The challenges seem daunting, and they are, but many yet untapped solutions are available to us.

“Missing middle housing” describes modest forms of density, such as triplexes or small apartment buildings – important housing stock that falls between single-family homes and condos. While many world-class cities like Montreal benefit from decades of developing this type of housing, Toronto is, unfortunately, an outlier.

In Toronto, 70 per cent of neighbourhoods only permit detached houses with a secondary suite. This kind of exclusionary zoning needs to change quickly. Adding just one home to every hectare of these neighbourhoods, 45,000 more homes could be created.

According to CMHC data, there were 20,270 units of housing completed in Toronto last year. To match demand, the city should aim to double this rate by 2030.

More housing generates more tax revenue, increases productivity, and creates opportunities for businesses to start, expand, or set up shop here for the first time. This is crucial for the long-term economic well-being of Toronto and the surrounding communities.

Ahead of the municipal election, we need candidates for Toronto City Council who prioritize growth, and we need voters to demand plans to create more housing in their neighbourhoods.
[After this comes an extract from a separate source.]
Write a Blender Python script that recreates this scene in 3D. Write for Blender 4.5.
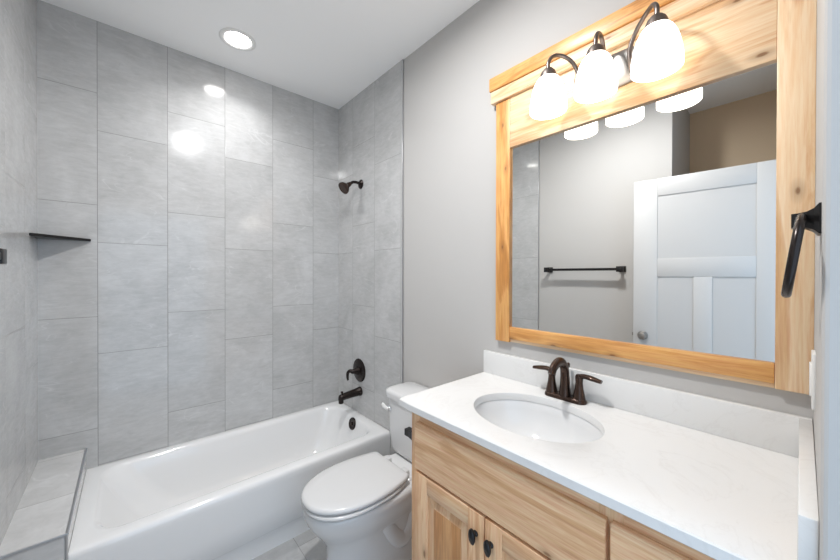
import bpy, bmesh, math, random
from mathutils import Vector, Matrix

for o in list(bpy.data.objects):
    bpy.data.objects.remove(o, do_unlink=True)
S = bpy.context.scene
C = S.collection
PI = math.pi

# ------------------------------------------------------------ camera
H = 1.413
YAW, PITCH, ROLL = 0.72331228, -0.00491053, 0.00214134
cam_d = bpy.data.cameras.new('camera')
cam_d.sensor_width = 36.0
cam_d.lens = 329.8013 / 840 * 36.0
cam_d.shift_y = (276.8129 - 280) / 840
cam_d.clip_start = 0.01
cam = bpy.data.objects.new('camera', cam_d)
C.objects.link(cam)
F = Vector((math.sin(YAW) * math.cos(PITCH), math.cos(YAW) * math.cos(PITCH), math.sin(PITCH)))
r0 = Vector((math.cos(YAW), -math.sin(YAW), 0)); u0 = r0.cross(F)
Rv = math.cos(ROLL) * r0 + math.sin(ROLL) * u0
Uv = -math.sin(ROLL) * r0 + math.cos(ROLL) * u0
M = Matrix((Rv, Uv, -F)).transposed().to_4x4()
M.translation = Vector((0, 0, H))
cam.matrix_world = M
S.camera = cam

# ------------------------------------------------------------ world (daylight of the next room, through the open doorway), exposure
w = bpy.data.worlds.new('daylight'); S.world = w
w.use_nodes = True
bg = w.node_tree.nodes['Background']
bg.inputs[0].default_value = (0.62, 0.80, 1.0, 1)
bg.inputs[1].default_value = 1.2
S.view_settings.view_transform = 'Standard'
S.view_settings.look = 'None'
S.view_settings.exposure = 0.68
S.view_settings.gamma = 1.0
S.view_settings.use_curve_mapping = False
S.cycles.max_bounces = 10
S.cycles.diffuse_bounces = 6
S.cycles.sample_clamp_indirect = 6.0
S.cycles.blur_glossy = 0.5
S.cycles.caustics_reflective = False
S.cycles.caustics_refractive = False
CAN_TUB_W, CAN_ROOM_W = 2.8, 16.5
SHADE_E = 2.2

# ------------------------------------------------------------ dimensions
D = 2.47            # back wall
XR = 1.2898         # tile face by the tap
XP = 1.2978         # painted wall behind the basin
XL = -0.3367        # tile face on the left
XLP = XL - 0.008
YN = -0.034         # short wall beside the basin
ZC = 2.768
TW, TH = 0.2995, 0.5985

# ------------------------------------------------------------ material helpers
def new_mat(name):
    m = bpy.data.materials.new(name); m.use_nodes = True
    nt = m.node_tree
    return m, nt, nt.nodes['Principled BSDF']

def plain(name, col, rough=0.5, metal=0.0, coat=0.0, spec=0.5):
    m, nt, b = new_mat(name)
    b.inputs['Base Color'].default_value = (*col, 1)
    b.inputs['Roughness'].default_value = rough
    b.inputs['Metallic'].default_value = metal
    b.inputs['Coat Weight'].default_value = coat
    b.inputs['Specular IOR Level'].default_value = spec
    return m

class N:
    def __init__(s, nt): s.nt = nt
    def node(s, t, **kw):
        n = s.nt.nodes.new(t)
        for k, v in kw.items(): setattr(n, k, v)
        return n
    def link(s, a, b): s.nt.links.new(a, b)
    def put(s, v, sock):
        if isinstance(v, (int, float)): sock.default_value = v
        else: s.link(v, sock)
    def math(s, op, a, b=None, c=None):
        n = s.node('ShaderNodeMath', operation=op)
        s.put(a, n.inputs[0])
        if b is not None: s.put(b, n.inputs[1])
        if c is not None: s.put(c, n.inputs[2])
        return n.outputs[0]
    def ramp(s, fac, stops):
        n = s.node('ShaderNodeValToRGB')
        e = n.color_ramp.elements
        while len(e) < len(stops): e.new(0.5)
        for i, (p, c) in enumerate(stops):
            e[i].position = p; e[i].color = (*c, 1)
        s.link(fac, n.inputs[0])
        return n.outputs[0]
    def noise(s, vec, scale, detail=4, rough=0.55, dist=0.0):
        n = s.node('ShaderNodeTexNoise')
        n.inputs['Scale'].default_value = scale; n.inputs['Detail'].default_value = detail
        n.inputs['Roughness'].default_value = rough; n.inputs['Distortion'].default_value = dist
        s.link(vec, n.inputs['Vector'])
        return n.outputs['Fac']
    def mix(s, fac, a, b, mode='MIX'):
        n = s.node('ShaderNodeMix', data_type='RGBA', blend_type=mode)
        s.put(fac, n.inputs[0])
        for v, i in ((a, 6), (b, 7)):
            if isinstance(v, tuple): n.inputs[i].default_value = (*v, 1)
            else: s.link(v, n.inputs[i])
        return n.outputs[2]

def tile_mat(name, ua, u0, flip, va='Z', v0=1.187, W=TW, Hh=TH, stag=0.398, rough=0.085, base=0.535, grout=0.26):
    """stone-look tile laid in columns along axis ua, with every other column shifted"""
    m, nt, b = new_mat(name); n = N(nt)
    geo = n.node('ShaderNodeNewGeometry')
    sep = n.node('ShaderNodeSeparateXYZ'); n.link(geo.outputs['Position'], sep.inputs[0])
    u = n.math('DIVIDE', n.math('SUBTRACT', sep.outputs[ua], u0), W)
    c = n.math('FLOOR', u); fu = n.math('FRACT', u)
    par = n.math('FLOORED_MODULO', n.math('ADD', c, float(flip)), 2.0)
    v = n.math('DIVIDE', n.math('SUBTRACT', n.math('SUBTRACT', sep.outputs[va], v0), n.math('MULTIPLY', par, stag)), Hh)
    r = n.math('FLOOR', v); fv = n.math('FRACT', v)
    du = n.math('MULTIPLY', n.math('MINIMUM', fu, n.math('SUBTRACT', 1.0, fu)), W)
    dv = n.math('MULTIPLY', n.math('MINIMUM', fv, n.math('SUBTRACT', 1.0, fv)), Hh)
    d = n.math('MINIMUM', du, dv)
    g = n.math('LESS_THAN', d, 0.0014)
    cmb = n.node('ShaderNodeCombineXYZ'); n.link(c, cmb.inputs[0]); n.link(r, cmb.inputs[1])
    wn = n.node('ShaderNodeTexWhiteNoise', noise_dimensions='3D'); n.link(cmb.outputs[0], wn.inputs['Vector'])
    sc = n.node('ShaderNodeVectorMath', operation='SCALE'); n.link(wn.outputs['Color'], sc.inputs[0]); sc.inputs['Scale'].default_value = 20
    ad = n.node('ShaderNodeVectorMath', operation='ADD'); n.link(geo.outputs['Position'], ad.inputs[0]); n.link(sc.outputs[0], ad.inputs[1])
    P = ad.outputs[0]
    cloud = n.noise(P, 4.0, 6, 0.6, 0.6)
    col = n.ramp(cloud, [(0.3, (base * .85, base * .848, base * .842)), (0.5, (base * .95, base * .948, base * .943)), (0.72, (base * 1.06, base * 1.06, base * 1.057))])
    # fine scratchy grain
    mp = n.node('ShaderNodeMapping'); mp.inputs['Rotation'].default_value = (0.2, 0.25, 0.3); mp.inputs['Scale'].default_value = (7, 7, 24)
    n.link(P, mp.inputs[0])
    fine = n.noise(mp.outputs[0], 2.2, 7, 0.72, 0.5)
    col = n.mix(0.55, col, n.ramp(fine, [(0.3, (.41, .41, .41)), (0.7, (.59, .59, .59))]), 'OVERLAY')
    # thin pale and dark hairlines, broken up
    mp2 = n.node('ShaderNodeMapping'); mp2.inputs['Rotation'].default_value = (0.5, 0.4, 0.6); mp2.inputs['Scale'].default_value = (2.2, 2.2, 5.5)
    n.link(P, mp2.inputs[0])
    vn = n.noise(mp2.outputs[0], 0.9, 3, 0.6, 0.8)
    vd = n.math('ABSOLUTE', n.math('SUBTRACT', vn, 0.5))
    vein = n.ramp(vd, [(0.0, (1, 1, 1)), (0.004, (.5, .5, .5)), (0.010, (0, 0, 0))])
    brk = n.ramp(n.noise(P, 7.0, 3), [(0.48, (0, 0, 0)), (0.62, (1, 1, 1))])
    col = n.mix(n.math('MULTIPLY', n.math('MULTIPLY', vein, brk), 0.42), col, (base * 1.3, base * 1.3, base * 1.3))
    vn2 = n.noise(mp2.outputs[0], 1.7, 3, 0.6, 0.7)
    vd2 = n.math('ABSOLUTE', n.math('SUBTRACT', vn2, 0.47))
    vein2 = n.ramp(vd2, [(0.0, (1, 1, 1)), (0.006, (0, 0, 0))])
    brk2 = n.ramp(n.noise(P, 5.0, 3), [(0.52, (0, 0, 0)), (0.66, (1, 1, 1))])
    col = n.mix(n.math('MULTIPLY', n.math('MULTIPLY', vein2, brk2), 0.30), col, (base * .72, base * .71, base * .69))
    tint = n.math('ADD', 0.97, n.math('MULTIPLY', wn.outputs['Value'], 0.06))
    hs = n.node('ShaderNodeHueSaturation'); n.link(col, hs.inputs['Color']); n.link(tint, hs.inputs['Value'])
    col = n.mix(g, hs.outputs[0], (grout, grout * .99, grout * .97))
    n.link(col, b.inputs['Base Color'])
    n.put(n.math('ADD', n.math('ADD', rough, n.math('MULTIPLY', fine, 0.05)), n.math('MULTIPLY', g, 0.5)), b.inputs['Roughness'])
    bp = n.node('ShaderNodeBump'); bp.inputs['Strength'].default_value = 0.3; bp.inputs['Distance'].default_value = 0.001
    hgt = n.math('ADD', n.math('MULTIPLY', n.math('MINIMUM', d, 0.002), 400.0), n.math('MULTIPLY', n.noise(P, 3.5, 2), 0.8))
    n.link(hgt, bp.inputs['Height']); n.link(bp.outputs[0], b.inputs['Normal'])
    return m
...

Solutions need to come from all orders of government, but there are steps that Toronto can and should take starting immediately after the upcoming elections.

For starters, Toronto City Council needs to end exclusionary zoning to support the building of multi-home projects on single lots and streamline and accelerate the review of these projects.

Toronto has made progress with its Expanding Housing Options in Neighbourhoods program, but when recommendations come back to council in 2023, the can must not be kicked down the road any further.

Toronto can fully leverage the potential of city-owned land for housing. This means building to the density that the site permits, which will unlock additional affordable housing units.

Council is also empowered to take a hard look at the costs that the city directly imposes on new homes, such as: inclusionary zoning policies, development charges, parkland levies, and the Municipal Land Transfer Tax. These government fees and charges are stifling growth as they currently add up to 24 per cent of the purchase price of a new home.

Let’s end this crisis and prepare for the future. We’re calling on candidates to commit to hitting go on these sensible recommendations so we can keep our region growing in the right direction.

Jan De Silva is president and CEO of Toronto Region Board of Trade. Kevin Crigger is president of the Toronto Regional Real Estate Board.